Однако в сборнике "Четыре" представлены не совсем обычные сорокинские рассказы. Никакой подначки здесь нет. Все недоступное и шокирующее вытеснено в "подсознание" этих текстов. Если вкратце, то рассказ "Волны" напоминает о том "золотом веке", когда принято было гордиться отечественной наукой. "Черная лошадь с белым глазом" — оригинальная вариация на тему "А завтра была война". А рассказ "Сердечная просьба", где ветеран войны слезно умоляет свое семейство подальше убрать припасенный зятем молоток, вообще необходимо размножить для пенсионеров, чтобы те передали его своим родным квартиросъемщикам.
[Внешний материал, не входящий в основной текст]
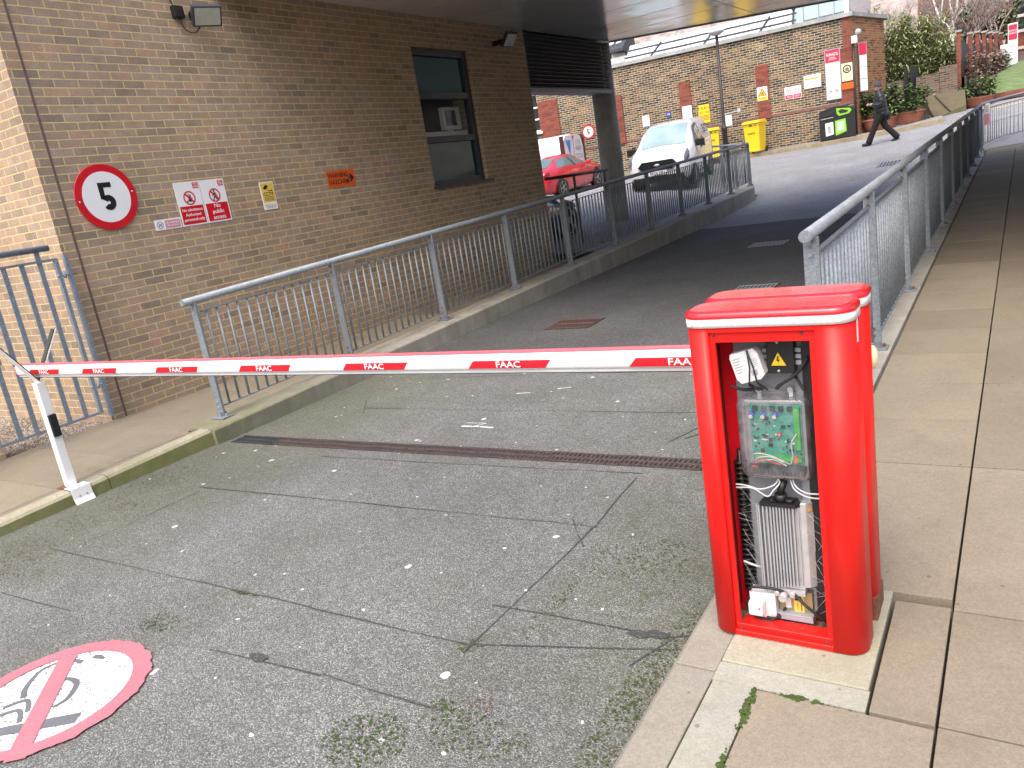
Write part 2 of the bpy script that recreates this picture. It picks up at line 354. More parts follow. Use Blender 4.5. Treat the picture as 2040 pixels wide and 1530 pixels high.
def galv(name, c, rust=.0):
    b = NB(name)
    vo = b.n("ShaderNodeTexVoronoi"); vo.inputs['Scale'].default_value = 95; b.l(b.tc(), vo.inputs['Vector'])
    sv = b.n("ShaderNodeSeparateColor"); b.l(vo.outputs['Color'], sv.inputs[0])
    k = b.ramp(sv.outputs[0], [(0, tuple(q * .78 for q in c)), (1, tuple(q * 1.2 for q in c))])
    k = b.mix(.6, k, b.ramp(b.noise(3.5, 6, .7), [(.3, .75), (.7, 1.2)]), 'MULTIPLY')
    if rust:
        r = b.ramp(b.noise(9, 6, .75), [(.62, 0), (.72, 1)]); k = b.mix(b.math('MULTIPLY', r, rust), k, (.20, .085, .035))
    b.col(k); b.set(Metallic=.3, Roughness=.58); b.bump(sv.outputs[0], .06, .002); return b.mat
M['galv'] = galv('galvanised_steel', (.215, .245, .272), .25)
M['galv_dark'] = galv('painted_steel', (.20, .25, .305))
M['drain'] = plain('dark_rusty_iron', (.062, .045, .040), .75, var=.4, scale=30)
M['rust'] = plain('rusty_steel', (.16, .07, .04), .8, var=.4, scale=40)
M['steel'] = plain('bright_steel', (.55, .55, .56), .35, .9)
M['red'] = plain('red_paint', (.72, .010, .008), .42, var=.05, scale=3, coat=.06, spec=.3, dirt=(.66, (.35, .05, .03), .25))
M['redcap'] = plain('red_cap_paint', (.66, .008, .018), .22, var=.05, coat=.6)
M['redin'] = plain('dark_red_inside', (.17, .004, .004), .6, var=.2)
M['white'] = plain('white_paint', (.78, .78, .77), .38, var=.05, scale=5, dirt=(.64, (.45, .42, .38), .35))
M['beamwhite'] = plain('white_beam', (.80, .80, .79), .30, var=.04, scale=4, dirt=(.66, (.42, .40, .35), .5))
M['signwhite'] = plain('sign_white', (.78, .79, .82), .35, var=.03)
M['signred'] = plain('sign_red', (.56, .010, .022), .35, var=.05)
M['faderd'] = plain('faded_sign_red', (.62, .27, .33), .5, var=.08)
M['signblack'] = plain('sign_black', (.012, .012, .016), .4, var=.1)
M['signyellow'] = plain('sign_yellow', (.72, .52, .10), .45, var=.05)
M['cream'] = plain('sign_cream', (.74, .70, .45), .45, var=.05)
M['orange'] = plain('sign_orange', (.72, .11, .01), .4, var=.06)
M['brightyellow'] = plain('bright_yellow', (.78, .53, .015), .4, var=.05)
M['crimson'] = plain('sign_crimson', (.62, .015, .06), .4, var=.05)
M['blue'] = plain('sign_blue', (.02, .05, .32), .4)
M['midblue'] = plain('logo_blue', (.06, .22, .55), .4)
M['greytext'] = plain('grey_lettering', (.30, .31, .33), .6)
M['led'] = plain('led_diffuser', (.82, .78, .80), .3, var=.04)
M['rubber'] = plain('black_rubber', (.016, .016, .017), .7, var=.3, scale=20)
M['blackpl'] = plain('black_plastic', (.011, .011, .012), .45, var=.25)
M['blacksteel'] = plain('black_steel', (.022, .021, .021), .5, var=.25, scale=12)
M['darkgrey'] = plain('dark_grey_metal', (.035, .04, .05), .45, var=.2)
M['plate'] = plain('grey_mounting_plate', (.27, .29, .32), .5, var=.15, scale=9, dirt=(.6, (.16, .14, .12), .5))
M['alu'] = plain('cast_aluminium', (.46, .46, .47), .5, .3, var=.15, scale=14, dirt=(.58, (.22, .19, .16), .5))
M['gold'] = plain('yellow_zinc', (.36, .30, .16), .45, .5, var=.2, scale=10)
M['whitepl'] = plain('white_plastic', (.60, .61, .62), .4, var=.05, scale=12, dirt=(.66, (.4, .37, .33), .3))
M['greypl'] = plain('grey_plastic', (.42, .44, .46), .45, var=.08)
M['cable'] = plain('white_cable', (.45, .46, .47), .5)
M['timber'] = plain('timber', (.30, .20, .10), .7)
M['terracotta'] = plain('terracotta', (.25, .09, .055), .8, var=.2, scale=5, bump=.3, dirt=(.62, (.45, .33, .27), .5))
M['soil'] = plain('soil', (.05, .035, .025), .95, var=.3, scale=20, bump=.5)
M['skin'] = plain('skin', (.42, .22, .15), .55, var=.08)
M['puffer'] = plain('navy_puffer_nylon', (.012, .013, .018), .42, var=.2, scale=10)
M['trouser'] = plain('black_cloth', (.004, .004, .005), .85, var=.2)
M['beanie'] = plain('grey_knit', (.05, .055, .065), .95, var=.25, scale=60, bump=.6)
M['carwhite'] = plain('white_car_paint', (.62, .63, .65), .25, var=.02, coat=.6)
M['carred'] = plain('red_car_paint', (.50, .012, .028), .22, var=.04, coat=.8)
M['carblack'] = plain('black_car_paint', (.014, .015, .018), .12, var=.1, coat=1.0)
M['tyre'] = plain('tyre_rubber', (.014, .014, .014), .85, var=.2)
M['alloy'] = plain('alloy_wheel', (.33, .33, .34), .35, .8)
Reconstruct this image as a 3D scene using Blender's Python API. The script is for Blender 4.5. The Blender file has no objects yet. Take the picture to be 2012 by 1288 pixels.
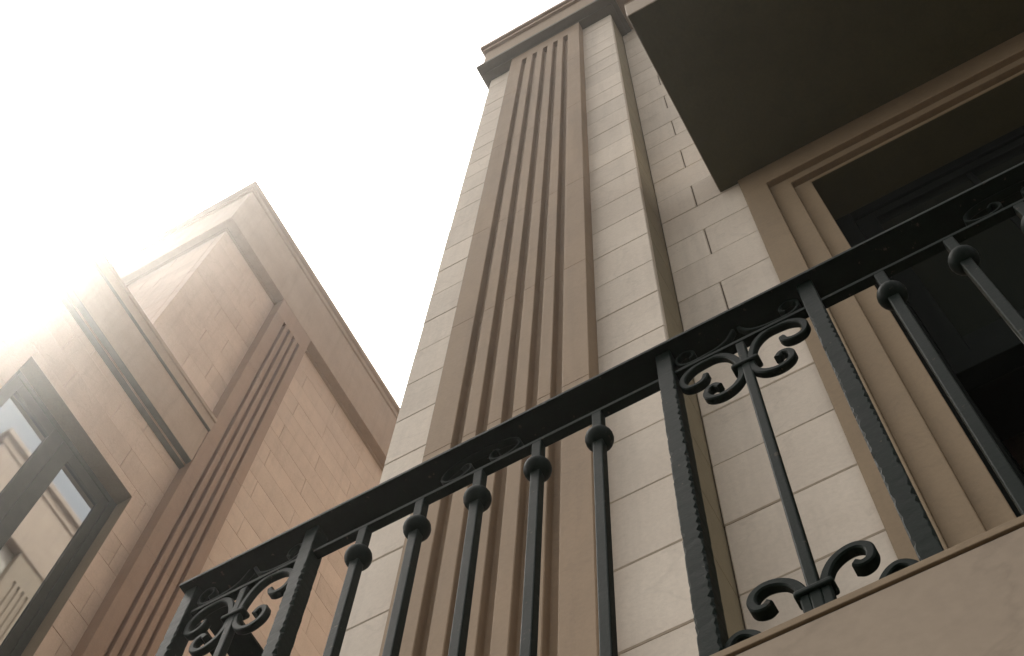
import bpy, bmesh, math, random
from mathutils import Vector, Matrix

random.seed(11)
S = bpy.context.scene
C = S.collection
R = math.radians

# ------------------------------------------------------------------ camera
cam_data = bpy.data.cameras.new('camera')
cam_data.sensor_width = 36.0
cam_data.sensor_fit = 'HORIZONTAL'
cam_data.lens = 36.0 * 2851.735 / 2012.0
cam_data.clip_start = 0.05
cam_data.clip_end = 3000.0
cam = bpy.data.objects.new('camera', cam_data)
C.objects.link(cam)
cam.matrix_world = (Matrix.Rotation(0.616892287, 4, 'Z') @ Matrix.Rotation(math.pi / 2 + 1.21443985, 4, 'X')
                    @ Matrix.Rotation(0.110795376, 4, 'Z'))
S.camera = cam

# ------------------------------------------------------------------ sun and sky
SUN = Vector((-0.466, 0.052, 0.883)).normalized()          # towards the sun, just above the roof on the left
sun_elev = math.asin(SUN.z)
sun_azim = math.atan2(SUN.x, SUN.y)                        # clockwise from +Y
world = bpy.data.worlds.new('World')
S.world = world
world.use_nodes = True
wn, wl = world.node_tree.nodes, world.node_tree.links
wn.clear()
sky = wn.new('ShaderNodeTexSky')
sky.sky_type = 'NISHITA'
sky.sun_disc = False
sky.sun_elevation = sun_elev
sky.sun_rotation = sun_azim
sky.air_density = 1.0
sky.dust_density = 4.0
sky.ozone_density = 1.0
bw = wn.new('ShaderNodeRGBToBW')                            # thin bright cloud: most of the blue is washed out
tint = wn.new('ShaderNodeMix'); tint.data_type = 'RGBA'; tint.blend_type = 'MULTIPLY'
tint.inputs[0].default_value = 1.0
tint.inputs[7].default_value = (1.06, 1.0, 0.93, 1)
mixs = wn.new('ShaderNodeMix'); mixs.data_type = 'RGBA'
mixs.inputs[0].default_value = 0.90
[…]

Рассыпанные по страницам детали вроде папирос "Тройка", зубного порошка "Бодрость" или пионерлагеря "Коминтерн" достигают наивысшей плотности в рассказе-натюрморте "Кухня".
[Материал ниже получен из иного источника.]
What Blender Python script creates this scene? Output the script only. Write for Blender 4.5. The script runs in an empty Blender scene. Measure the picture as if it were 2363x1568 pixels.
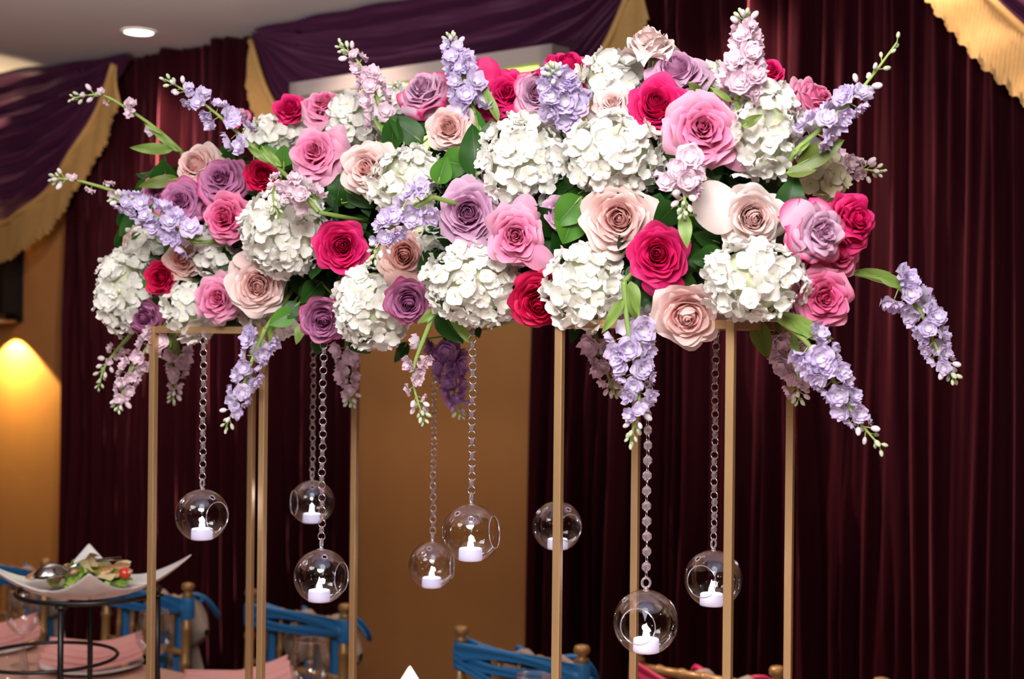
import bpy, math, random
from mathutils import Vector, Matrix, Euler
R_ = random.Random(7)
PI = math.pi
C = bpy.context.scene.collection
SC = bpy.context.scene

# ------------------------------------------------------------------ camera
F = 3300.0; W_, H_ = 2363.0, 1568.0
ROLL = 0.0105
CAM = Vector((0, 0, 1.70))
RT = Vector((math.cos(ROLL), 0, math.sin(ROLL)))
UP = Vector((-math.sin(ROLL), 0, math.cos(ROLL)))
FW = Vector((0, 1, 0))
cam = bpy.data.cameras.new('camera'); camo = bpy.data.objects.new('camera', cam); C.objects.link(camo)
m = Matrix((RT, UP, -FW)).transposed().to_4x4(); m.translation = CAM
camo.matrix_world = m
cam.sensor_width = 36; cam.lens = 36 * F / W_
cam.clip_start = 0.05; cam.clip_end = 60
cam.dof.use_dof = True; cam.dof.focus_distance = 2.06; cam.dof.aperture_fstop = 5.2
SC.camera = camo
SC.view_settings.view_transform = 'Standard'; SC.view_settings.look = 'None'
SC.view_settings.gamma = 1; SC.view_settings.exposure = 0.0
SC.view_settings.use_curve_mapping = False

w = bpy.data.worlds.new('world'); SC.world = w; w.use_nodes = True
bg = w.node_tree.nodes['Background']; bg.inputs[0].default_value = (1.0, 0.93, 0.9, 1); bg.inputs[1].default_value = 0.10

def light(kind, loc, energy, color, target=None, **kw):
    l = bpy.data.lights.new('lamp_' + kind.lower(), kind); l.energy = energy; l.color = color
    for k, v in kw.items(): setattr(l, k, v)
    o = bpy.data.objects.new(l.name, l); C.objects.link(o); o.location = loc
    if target is not None:
        o.rotation_euler = (Vector(target) - Vector(loc)).to_track_quat('-Z', 'Y').to_euler()
    return o

def at(px, py, D):
    return CAM + (RT * ((px - W_ / 2) / F) + UP * ((H_ / 2 - py) / F) + FW) * D
def ray(px, py):
    return RT * ((px - W_ / 2) / F) + UP * ((H_ / 2 - py) / F) + FW

CEIL = 2.90
TAB = 0.76
def ceil_hit(px, py):
    d = ray(px, py); return CAM + d * ((CEIL - CAM.z) / d.z)
_a, _b = ceil_hit(0, 195), ceil_hit(1060, 0)
E = (_b - _a); E.z = 0; E.normalize()               # along the back wall, to the right
N = Vector((E.y, -E.x, 0))                           # out of the wall, into the room
if N.dot(CAM - _b) < 0: N = -N
WP = Vector((_b.x, _b.y, 0))
def wall(s, z, off=0.0): return WP + E * s + N * off + Vector((0, 0, z))
def wall_hit(px, py, off=0.0):
    d = ray(px, py); t = (off - (CAM - WP).dot(N)) / d.dot(N); p = CAM + d * t
    return (p - WP).dot(E), p.z

# main light: flash bounced from the white ceiling over the photographer, then added fill lamps
light('AREA', (-0.16, 0.35, 2.80), 97, (1.0, 0.965, 0.95), target=(-0.02, 2.15, 1.45), shape='DISK', size=1.1)
light('AREA', (-1.5, 1.1, 2.85), 20, (1.0, 0.95, 0.93), target=(-.5, 2.5, 1.5), shape='DISK', size=0.9)  # added fill for the flowers from the camera side
light('SPOT', (-1.40, 2.7, 1.98), 125, (1.0, 0.90, 0.88), target=(-1.35, 3.9, 2.9), spot_size=math.radians(100), spot_blend=1.0, shadow_soft_size=.12)   # added uplight to brighten the ceiling, no fixture there
light('AREA', (0.0, 1.6, 0.80), 5.0, (1.0, 0.78, 0.74), target=(-0.1, 2.4, 3), shape='DISK', size=1.2)     # pink tablecloth throwing light back up
def spot(loc, tgt, e, col=(1.0, 0.78, 0.58), ang=70, blend=0.8, rad=0.04):
    return light('SPOT', loc, e, col, target=tgt, spot_size=math.radians(ang), spot_blend=blend, shadow_soft_size=rad)

# ------------------------------------------------------------------ helpers
def empty(name, loc=(0, 0, 0), label=None, cat=None, group=None, mat=None):
    o = bpy.data.objects.new(name, None); C.objects.link(o); o.empty_display_size = 0.02
    if mat is not None: o.matrix_world = mat
    else: o.location = loc
    tag(o, label, cat, group); return o
def tag(o, label=None, cat=None, group=None, kind=None):
    if label: o['label'] = label
    if cat: o['category'] = cat
    if group: o['group'] = group
    if kind: o['kind'] = kind
    return o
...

Свое желание быть понятным народу Владимир Сорокин демонстрирует и в письме, которое он опубликовал в прессе прямо перед выходом сборника "Четыре". Письмо полно обиды на критиков и литературоведов, опутавших его творчество заумными трактовками и не подпускающих к нему простого читателя. Особенно почему-то досталось профессору Игорю Смирнову, известному литературоведу, которому писатель во многом обязан своей популярностью на Западе. Владимир Сорокин страстно призвал не нагружать ни "Лед", ни "Путь Бро", ни рассказы излишними смыслами, а воспринимать их более непосредственно. То есть старинный принцип художников-реалистов "вижу забор — пишу забор" он переделал в лозунг "Написан забор — надо видеть забор". В финале послания писатель рассказывает трогательную историю о том, как нашел свою поклонницу в лице молоденькой парикмахерши с острыми ножницами в руках. Так что теперь предисловиям философа Михаила Рыклина и исследованиям Игоря Смирнова писатель предпочитает емкие рецензии от таких нужных людей, как работники сферы быта. Вообще, подобное желание мимикрировать характерно для современных писателей, обретших славу в критиканские 1990-е: у Людмилы Петрушевской выработалась стойкая аллергия к слову "чернуха", Юрий Мамлеев в противовес всему своему творчеству последний роман сделал нарочито "светлым". Писатели как будто говорят: "Полюбите нас беленькими, черненькими нас и так полюбят".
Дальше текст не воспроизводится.